The new pole, forged by Anvil Iron Works on Washington Avenue, is slathered with “at least 20 pounds of lard,” which is procured from a pig farm by Domenick Crimi of Cappuccio’s Meats on Ninth Street, Gambino said.
“It comes in a canister, and we open up a bucket and they take it out with their hands, wear gloves, and just smear it all over,” Gambino said.
Today, climbing the pole comes with a few caveats. Participants must be at least 18, sign a waiver, and take a breathalyzer.
The new pole has more “girth,” which makes it more difficult to climb, said Longo, who last attempted to scale it in 2016 (he got higher than anyone else that year, but nobody got to the top).
He said people have asked him to compete again, but his greased pole climbing days are behind him.
“People don’t ask Michael Jordan to shoot three pointers at 60 years old,” he said.
Longo would rather see the spotlight go to his son, Frankie Jr., who’s participating for the second time this year, and to South Philly lifer Nick Cordisio, whom he calls the current “champ.” Cordisio, 42, won the competition in 2018, 2019, and 2021, and will participate again this year.
“I think my name is in the books enough. Nicky is the guy who deserves the credit nowadays,” Longo said.
On-the-job experience
Back in the 90s, after Longo and his guys got all the good prizes at the top, Cordisio, then 12 or so, would scale the pole after them, to get whatever was leftover. When the pole returned in 2016, he officially joined the competition.
Cordisio, who, like Longo, is a union carpenter, said he doesn’t practice.

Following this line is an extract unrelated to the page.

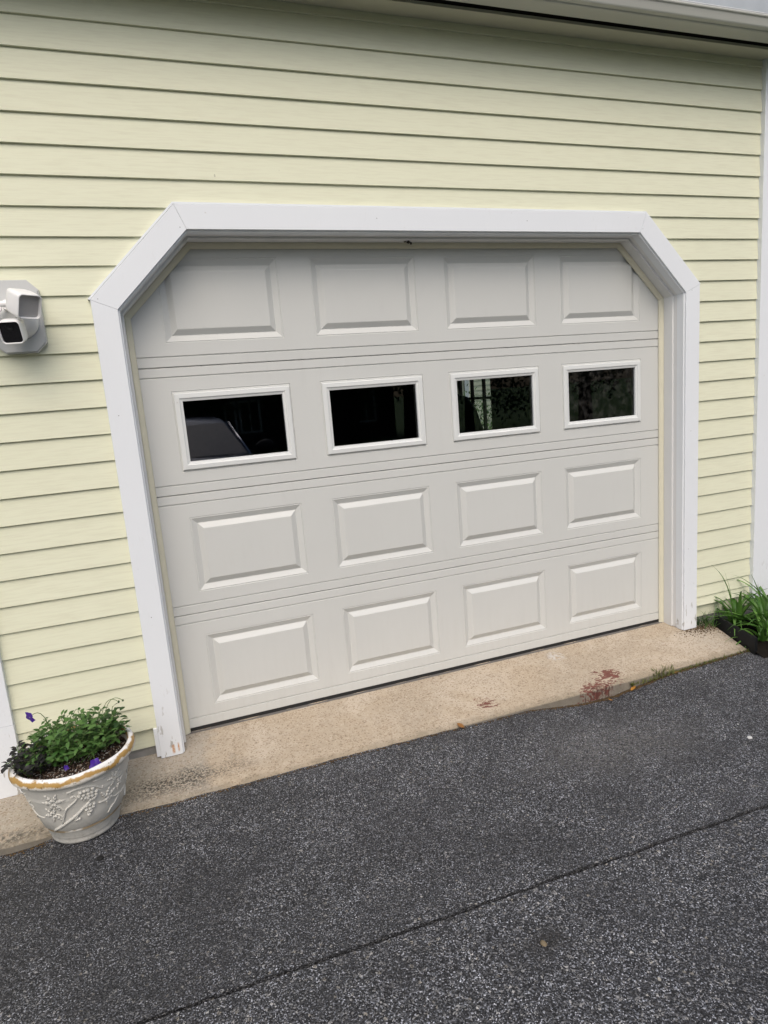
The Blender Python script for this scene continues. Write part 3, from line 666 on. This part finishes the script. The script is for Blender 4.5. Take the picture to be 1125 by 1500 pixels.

“I work on a lot of high-rise jobs. All these big buildings in the city, I’m climbing on them and hanging off walls, so my job is pretty much my practice,” he said.
While some people form teams to conquer the pole, Cordisio said, “At the end it all blends in and there is no team, it’s whoever is left hanging around.”
Standing atop the pole as a throng of people below cheer you on is an amazing experience, he said.
“You’re up pretty high and there’s fear, excitement, and joy all wrapped up in one,” he said. “There’s no one rooting for you to lose there, they all want you to win.”
Cordisio once fell 15 feet from the pole to the mat below, but wasn’t injured. The biggest causality so far has been his clothes, which must be destroyed because they get covered in lard, as does he.
“I can’t even walk up the steps after,” Cordisio said.
These days, along with the meats, cheeses, and cash prizes, there are also envelopes with vouchers for free cheesesteaks, area museum tickets, jewelry and, perhaps the most South Philly prize of all — a pass to skip the Christmas Eve line at Isgro Pastries.
Passing the torch
Without giving too much away, the veteran pole climbers said there are a few tricks to making it to the top. The first is to scale the pole later in the afternoon, after the sun melts a lot of lard off and other climbers wipe some away with their clothes.
“But it’s still slippery as hell, like wiping Vaseline off a metal bar,” Longo said.
Cordisio said to bring an extra pair of socks (shoes aren’t worn while climbing), leave the jogging pants at home (or risk being unintentionally pantsed), and wear a belt, which can offer a much-needed hand or foot hold for climbers, when few options are available.
“I once pushed myself up by putting my big toe in someone else’s back pocket,” he said.
As for the Philly sports fans who’ve taken to celebrating championship wins by climbing poles greased with hydraulic fluid, both veteran climbers said it’s not the best idea.
“We didn’t do those kinds of stupid things,” Longo said. “I’m not calling anyone stupid, but then again, I am.”
Cordisio, who hopes to “pass the torch” to his 10-year-old boy, said he’s made sure his son knows the difference between climbing the greased pole at the Italian Market Festival and the pole climbing done by Philly sports fans.
“I told my son that he’s not going to do that because it’s not the same love that you’re getting,” Cordisio said. “This is something that me and Frankie and his son and my son, I hope, will do one day and I hope that it can stay around for another 50 years.”
Greased pole climbing competitions will be held at 1:30 and 3:30 p.m. on Saturday and Sunday at the piazza at Ninth and Montrose Streets during the festival this weekend.